Your tax advisor is mistaken.
To clarify this, I have explained the approach using the income approach, because it is clearly described in the law (ImmoWertV §17(2)) that:
[...]from the net income capitalized according to § 20 (§ 18 paragraph 1) and the land value determined according to § 16, which with the exception of the value of independently usable partial areas is to be discounted to the valuation date according to § 20 (simplified income approach).
An independently usable partial area is the part of a property that is not required for the reasonable use of the buildings and can be used or exploited independently.
Therefore, only those
outdoor areas that serve solely the use of the lower apartment are to be added to the lower apartment.

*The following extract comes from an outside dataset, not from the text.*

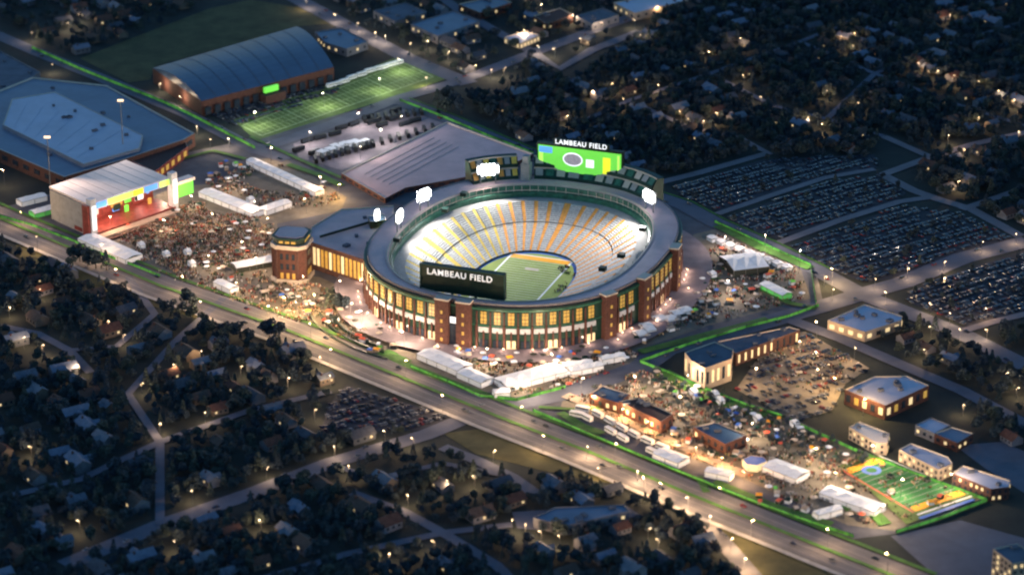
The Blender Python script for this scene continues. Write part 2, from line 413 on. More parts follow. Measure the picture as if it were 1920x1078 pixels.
# bay table by arc length along the oval
N = 2000; tt = [PI*.86 + (2*PI*.64)*i/N for i in range(N+1)]; pp = [oval(112,134,t) for t in tt]
cum = [0]
for i in range(N): cum.append(cum[-1]+math.hypot(pp[i+1][0]-pp[i][0], pp[i+1][1]-pp[i][1]))
def at(s):
    i = min(N-1, max(0, int(np.searchsorted(cum, s))-1)); f = (s-cum[i])/(cum[i+1]-cum[i]+1e-9)
    x = pp[i][0]+(pp[i+1][0]-pp[i][0])*f; y = pp[i][1]+(pp[i+1][1]-pp[i][1])*f
    dx, dy = pp[i+1][0]-pp[i][0], pp[i+1][1]-pp[i][1]; rz = math.atan2(dy,dx)
    nx, ny = math.sin(rz), -math.cos(rz)
    return x, y, rz, nx, ny
towers = []     # brick stair towers where the photograph shows them
for tx in (833, 872, 1138, 1204, 1262):
    best = min(range(int(N*.2), N), key=lambda i: abs(P(*pp[i],15)[0]-tx) + (1000 if P(*pp[i],0)[1] < 480 else 0)); towers.append(cum[best])
BW = 9.9; nb = int(cum[-1]/BW); spill = []
for i in range(nb):
    s = (i+.5)*BW; x,y,rz,nx,ny = at(s)
    near = min(abs(s-t) for t in towers)
    if near < 6.0: continue
    gate = towers[0] < s < towers[1]
    if gate: continue
    MB().box((x+nx*.35,y+ny*.35,25.4),(4.3,.8,9),rz).obj('window', A['gold'] if (i*7)%5 else A['goldd'], stad)
    wf = MB()
    for zz in (22.4,25.4,28.4): wf.box((x+nx*.45,y+ny*.45,zz),(4.3,.9,.4),rz)
    wf.box((x+nx*.45,y+ny*.45,25.4),(.35,.92,9),rz); wf.obj('window_frame', A['greend'], stad)
    MB().box((x+nx*.6,y+ny*.6,16.2),(7.6,.6,3.8),rz).obj('banner', A['banner'], stad)
    x2,y2,rz2,nx2,ny2 = at(i*BW)
    b = MB().box((x2+nx2*.8,y2+ny2*.8,10),(1.5,1.8,20),rz2).box((x2+nx2*.5,y2+ny2*.5,25),(.9,1.2,10),rz2)
    b.obj('brick_pier', A['brick'], stad)
    MB().box((x+nx*.7,y+ny*.7,9.5),(1.1,1.2,12),rz).obj('brick_pier', A['brick'], stad)
    if i % 2 == 0 or i % 3 == 0: spill.append((x2+nx2*5.5, y2+ny2*5.5))
    MB().box((x+nx*.35,y+ny*.35,5.2),(6.4,.7,6.6),rz).obj('entrance_bay', A['glass'] if i%3 else A['glow'], stad)
for s in towers:
    x,y,rz,nx,ny = at(s)
    tw = MB().box((x+nx*1.5,y+ny*1.5,18),(10.5,6.5,36),rz).obj('stair_tower', A['brick'], stad)
    MB().box((x+nx*1.5,y+ny*1.5,36.5),(11.3,7.3,1.2),rz).obj('tower_cap', A['cream'], tw)
    b = MB()
    for z in (6,13,20,27): b.box((x+nx*4.8,y+ny*4.8,z),(1.6,.4,2.4),rz)
    b.obj('slit_windows', A['gold'], tw); spill.append((x+nx*12,y+ny*12))
sg = (towers[0]+towers[1])/2; x,y,rz,nx,ny = at(sg)
gt = MB().box((x+nx*1.2,y+ny*1.2,12),(7.5,3,24),rz).obj('gate', A['glass'], stad)
MB().box((x+nx*2.9,y+ny*2.9,21.5),(4.4,.5,4.6),rz).obj('gate_sign', A['ledwhite'], gt)
# upper decks and scoreboards
def deck(t0, t1, levels, m1, stripes):
    b = MB(); o = (95,119,0); z = 25.4; dz = 8.3
    for k in range(levels):
        o1 = (o[0]+k*4.5, o[1]+k*4.5, 0); o2 = (o[0]+(k+1)*4.5, o[1]+(k+1)*4.5, 0)
        band(b, o1, z+k*dz, o1, z+k*dz+3.2, t0, t1, 10); band(b, o1, z+k*dz+3.2, o2, z+(k+1)*dz, t0, t1, 10)
    oe = (o[0]+levels*4.5+6, o[1]+levels*4.5+6, 0); zt = z+levels*dz
    band(b, o2, zt, oe, zt+.5, t0, t1, 10); band(b, oe, zt+.5, oe, 0, t0, t1, 10)
    for t in (t0, t1):
        q = [(*oval(o[0]+k*4.5,o[1]+k*4.5,t), z+k*dz) for k in range(levels+1)]
        b.add([(*oval(o[0],o[1],t),0)]+q+[(*oval(*oe[:2],t),zt),(*oval(*oe[:2],t),0)], [tuple(range(levels+4))])
    d = b.obj('upper_deck', m1, stad)
    n = stripes
    for j in range(n):
        ta = t0+(t1-t0)*(j+.14)/n; tb = t0+(t1-t0)*(j+.86)/n; c = MB()
        for k in range(levels):
            c = MB(); o1 = (o[0]+k*4.5+.3, o[1]+k*4.5+.3, 0); o2 = (o[0]+(k+1)*4.5-.5, o[1]+(k+1)*4.5-.5, 0)
            band(c, o1, z+k*dz+3.9, o2, z+(k+1)*dz+.1, ta, tb, 2)
            c.obj('seat_block', [A['aisley'], A['conc'], A['aisle'], A['suite']][(j) % 4] if n < 9 else [A['conc'], A['cream'], A['suite']][(j+k) % 3], d)
    for k in range(levels+1):
        c = MB(); o1 = (o[0]+k*4.5-.3, o[1]+k*4.5-.3, 0)
        band(c, o1, z+k*dz-.6, o1, z+k*dz+1.1, t0, t1, 10); c.obj('balcony_front', A['cream'], d)
tS = PI/2
deck(tS-math.radians(36), tS+math.radians(17), 3, A['green'], 12)
deck(tS+math.radians(24), tS+math.radians(46), 3, A['green'], 7)
px_, py_ = oval(100,124,tS+math.radians(20.5)); MB().box((px_,py_,24),(7,7,48),-a20).box((px_,py_,51),(5,5,6),-a20).obj('lift_shaft', A['conc'], stad)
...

Separately to be considered is in any case the built-up building area as well as common areas such as access roads, front gardens, and possibly also areas that are (exclusively) intended for the tenants in the garden.
The "communal areas" must therefore be proportionally valued; the garden area that explicitly belongs to the lower apartment obviously only factors into the valuation of the lower apartment - but definitely not the entire size of the property.
So - and when this is clearly regulated in the income approach, then logically it cannot be different in the cost approach. The problem is that the cost approach is not designed to value individual apartments of a building, but this procedure focuses only on the entire property. Nevertheless, the WertR contains the following addition regarding the
cost approach:
6.1 Special Income Conditions
If the valuation object shows income significantly deviating from the usual, this circumstance must be considered as value-decreasing or value-increasing. The value decrease or increase is to be determined according to the principles of the income approach.
In plain language: from the WertR it clearly emerges here that the cost approach reaches its limits when valuing (individual) rental apartments and therefore the income approach
should be applied if necessary.
If the tax advisor/tax officer therefore refuses approval via the cost approach, then it is possible that he understands the valuation via the income approach and the penny drops. The main thing is that you reach your goal.